Her proposal was waylaid as Prince’s star rose and John focused his attention primarily on his son. Sharon Nelson went on to produce other albums and write music of her own, but it wasn’t until John’s music leapt back into her life that the opportunity to record his compositions took shape.

To record what became Don’t Play with Love, Sharon enlisted bandleader and drummer Louis Hayes (who is also John L. Nelson’s nephew) and his Legacy Band, who have been playing together for over 20 years. Each track was recorded live, in one take; they crackle and sparkle, evoking the Golden Age of bop and big band jazz with tact, elegance, and bombast. On opening track “Lucky Am I,” pianist Richard Germanson leaps into the fray with ecstatic riffs; on the title track, saxophonist Vincent Herring evokes Lester Young with his slow, lyrical playing.
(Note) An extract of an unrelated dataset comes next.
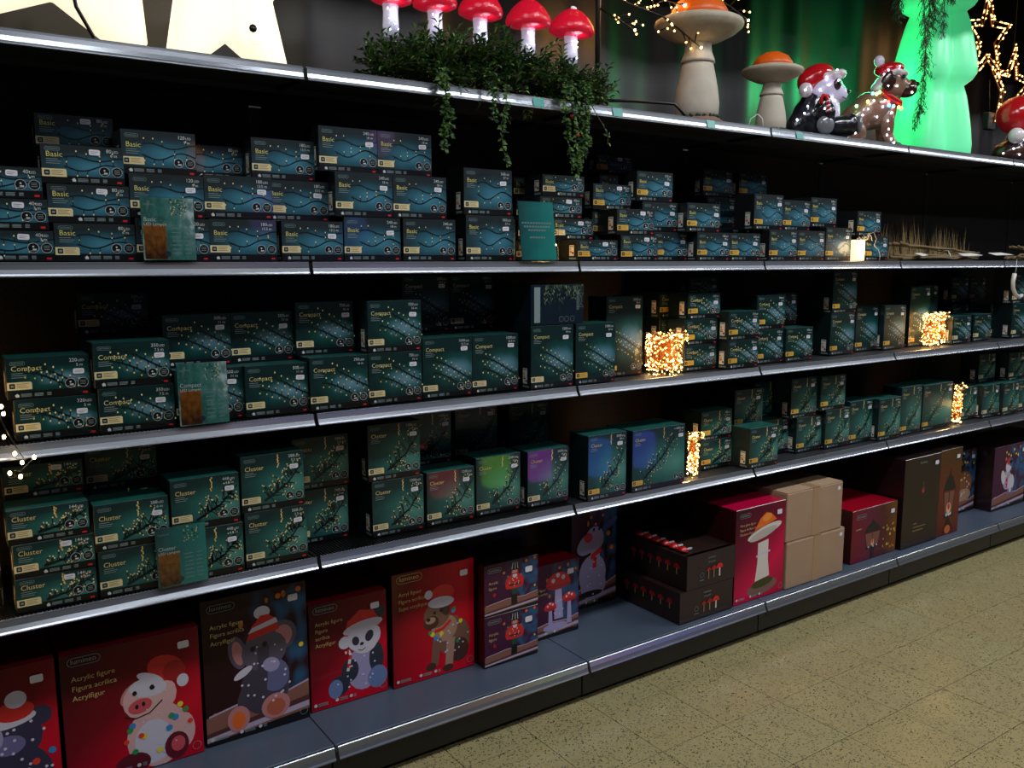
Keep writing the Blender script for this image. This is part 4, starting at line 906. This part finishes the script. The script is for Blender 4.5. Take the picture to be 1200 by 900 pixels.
# --- red toadstool stake lights
capm = M('toadstool_acrylic_red', C(214, 14, 40), .22, emit=.22, emit_rgb=(.9, .02, .06, 1)); t = NT(capm)
t.bump(t.noise(t.coord('Object'), 90, 3), .5, .004)
stipe = M('toadstool_acrylic_clear', C(206, 204, 220), .22, emit=.22, emit_rgb=(.75, .75, 1, 1)); t = NT(stipe); t.bump(t.noise(t.coord('Object'), 70, 3), .6, .004)
spotm = M('toadstool_spot', C(236, 222, 232), .3, emit=.25, emit_rgb=(1, .9, .95, 1)); led_cool = M('led_cool_white', (.8, .85, 1, 1), .3, emit=14, emit_rgb=(.72, .74, 1, 1))
for i, (x, zc, s) in enumerate(((.373, 2.462, .069), (.536, 2.468, .074), (.713, 2.468, .077), (.915, 2.466, .082), (1.108, 2.464, .085))):
    R = empty('toadstool_stake', (x, .20, ZT+.012)); tag(R, 'red toadstool light with clear stem in the garland, %s from left' % ORD[i], 'toadstool light', 'red toadstool stake lights')
    zb = zc-ZT-.012
    g = G(); g.lathe([(.020, -.006), (.75*s, -.002), (.97*s, .006), (s, .018), (.93*s, .036), (.70*s, .062), (.42*s, .082), (.15*s, .093), (.0005, .095)], capm, 28); g.obj('cap', R, (0, 0, zb), (.08, .04*(-1)**i, 0))
    for a, f_ in ((-2.2, .55), (-1.2, .5), (-1.7, .22), (-2.8, .6), (-.5, .6)):
        zz = .088*(1-f_)+.022; g = G(); g.ball((0, 0, 0), (.013, .013, .006), spotm, 8, 6); rr = s*f_*1.02
        g.obj('spot', R, (rr*math.cos(a), rr*math.sin(a), zb+zz), (0, .75, a))
    g = G(); g.lathe([(.024, -.100), (.026, -.07), (.024, -.03), (.026, 0)], stipe, 14); g.obj('stem', R, (0, 0, zb))
    g = G()
    for k in range(7): a = q.uniform(-2.6, -.6); g.dot((.024*math.cos(a), .024*math.sin(a), -.02-.07*q.random()), .0035, led_cool)
    tag(g.obj('leds', R, (0, 0, zb)), kind='stuff')
    g = G(); g.tube([(0, 0, 0), (.0, 0, zb-.098)], .004, black, 6); g.obj('stake', R)
    lamp('toadstool_glow', 'POINT', (0, -.05, zb-.03), .10, (.8, .8, 1), (.02,), parent=R)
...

Throughout the album, Hayes demonstrates his wide range of skill, alternating between subtle brush work and thundering rhythms.
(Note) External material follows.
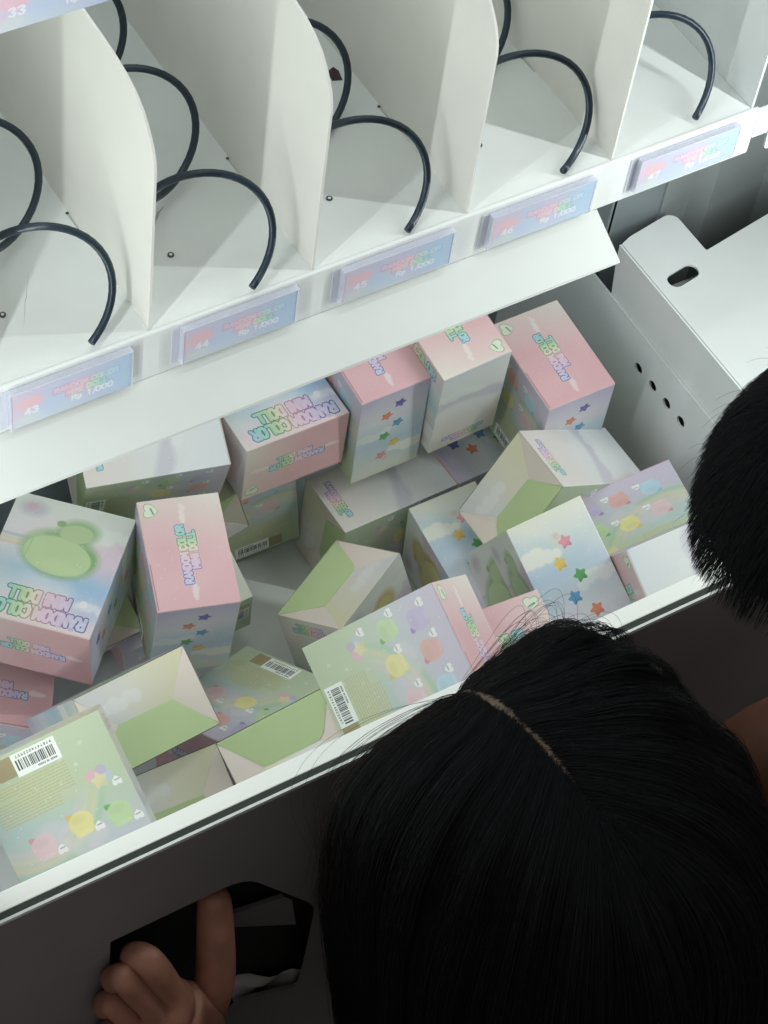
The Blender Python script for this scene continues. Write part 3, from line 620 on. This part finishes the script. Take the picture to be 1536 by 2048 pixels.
def toy_box(pose, label, front='fg'):
    o = bpy.data.objects.new('toy_box', None); C.objects.link(o); o.empty_display_size = .02
    R = rodr(pose[:3]); c = Vector(pose[3:])
    o.matrix_world = Matrix.Translation(c * S) @ R
    tag(o, label, 'toy box', GRP)
    for nm, me in [('box_body', BM[front]), ('lid', LID)] + [('bottom_flap' if i < 4 else 'bottom_liner', f) for i, f in enumerate(FLAPS)] + [('barcode_label', LAB)]:
        p = bpy.data.objects.new(nm, me); C.objects.link(p); p.parent = o
    return o
BOX = {
'P1': ((0.106,-0.129,1.267,50.596,32.621,-315.625), 'upright box with pink top and green heart, left of the bare patch of bin floor'),
'F1': ((-0.758,-1.775,1.769,-27.413,62.777,-307.439), 'box with big green cushion print and large inverted lettering at the left edge'),
'P6': ((-0.418,0.122,-3.639,-92.440,46.966,-404.841), 'box with plain pink top cut by the left edge, just above the green barcode box'),
'G1': ((2.107,-0.286,0.236,-112.613,-134.031,-223.340), 'pale green box with barcode label at its upper left, leaning on the glass'),
'G2': ((0.918,0.299,1.608,120.810,-128.442,-245.136), 'pale green box with barcode label beside the long haired head'),
'E1': ((3.646,0.144,-0.165,-34.670,-45.542,-310.513), 'box with its folded white and green bottom flaps facing up, right of the barcode box'),
'S1': ((-2.062,-2.011,-0.798,12.492,99.991,-392.454), 'half buried box with pale corner and red star, between two pink lids at left'),
'N1': ((2.602,0.292,-2.143,66.405,71.889,-402.040), 'olive green box mostly hidden behind the upright box with the green heart'),
'N2': ((0.333,-2.273,-2.413,96.025,146.598,-370.310), 'small pale corner of a box squeezed below the long cloudy white one'),
'H1': ((-2.112,0.602,-2.189,70.286,125.238,-299.582), 'box lying on its side with cloudy white face, partly under the baffle plate at left'),
'P2': ((0.014,-2.203,2.216,164.161,132.400,-302.246), 'box with large outlined lettering above its pink lid, under the plate'),
'P3': ((0.005,-0.079,1.541,235.617,114.373,-300.415), 'upright box with six coloured stars down its front and a pink top under the plate'),
'P4': ((0.149,0.026,-1.574,288.646,100.732,-281.124), 'upright plain cloudy beige box between the star box and the rightmost pink top'),
'P5': ((0.008,-0.084,1.538,358.350,64.383,-316.606), 'upright box with bright pink top, farthest right against the bin side wall'),
'D1': ((2.734,0.026,1.608,328.638,-2.181,-341.055), 'tilted box with cloudy side and green bottom flap, below the rightmost pink top'),
'C1': ((0.788,-3.037,0.673,171.381,-5.836,-406.081), 'tilted box with folded bottom up, alone right of the bare patch of bin floor'),
'K1': ((1.676,1.441,-1.028,276.516,-67.186,-353.396), 'box showing darker green cushion print, wedged left of the white star box'),
'K2': ((-2.933,-2.345,1.395,263.519,-97.779,-287.319), 'bright white box with coloured stars facing up, touching the front ledge near the heads'),
'K3': ((-0.059,2.222,1.608,347.911,-84.264,-317.901), 'lilac box with round pastel figures, right of the white star box'),
'K4': ((0.354,-1.710,-0.443,330.381,-138.477,-254.876), 'grey banded box at the front ledge beside the short haired head'),
'M1': ((2.191,0.082,-2.257,338.908,88.694,-418.007), 'lilac box face with a purple star at the bottom, below the plain beige box'),
'S2': ((2.274,0.019,2.209,242.823,85.770,-417.797), 'box lying flat in mid bin with small outlined lettering at its left end'),
'Q1': ((1.362,1.170,-1.131,273.094,4.667,-411.857), 'box with blue and cream star face and yellow cushion print on its shaded side'),
'R1': ((0.947,-0.997,-0.758,63.383,-42.001,-399.934), 'shaded grey green box with barcode label and brown patch, right of the folded flaps box'),
'E2': ((3.541,-0.158,0.394,-19.329,-88.582,-367.437), 'cream box bottom half hidden by the bright front ledge, right of the barcode box'),
'E3': ((0.098,2.561,0.546,63.433,-110.916,-320.000), 'box with long green bottom flap along the front ledge, left of the long haired head'),
'N4': ((0.227,0.047,-3.243,149.806,137.201,-397.138), 'shaded box standing on the bare bin floor below the big outlined lettering'),
'K5': ((0.179,-0.156,-0.140,194.475,-120.741,-311.202), 'pink top of a box just above the hair parting'),
'E0': ((2.499,-0.290,0.297,-214,-129.0,-208.0), 'cream sliver of a box in the lower left corner beside the barcode box'),
'T0': ((-0.758,-1.775,1.769,-118.0,96.0,-330.0), 'dull green sliver of a box at the left edge behind the cushion print box'),
}
for k, (pose, lab) in BOX.items(): toy_box(pose, lab, 'fy' if k in ('Q1', 'C1') else 'fg')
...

The sessions for Don’t Play with Love were the first to take place at Paisley Park, Prince’s compound outside of Minneapolis, since his death, and Sharon told me that she couldn’t help but feel her brother’s presence among the band. “Being able to record in Paisley Park was a special occasion,” she said. “There was a strange feeling when I was walking in, thinking that at any moment he would pop up, next to me at the mixing board.”

While Don’t Play with Love will be a gift for listeners, for Sharon it is a testament to the bonds of family and a connection to the past. “He was a very serious person about love,” Sharon said of her father. Reflecting on her own life, she added, “You should not play with love, you should take it seriously…those listening [to this album] will see that Sharon and her dad were both serious about not playing around with love.” And if serious love means dedication and commitment, then the creation of Don’t Play with Love is a shining example of love at its strongest.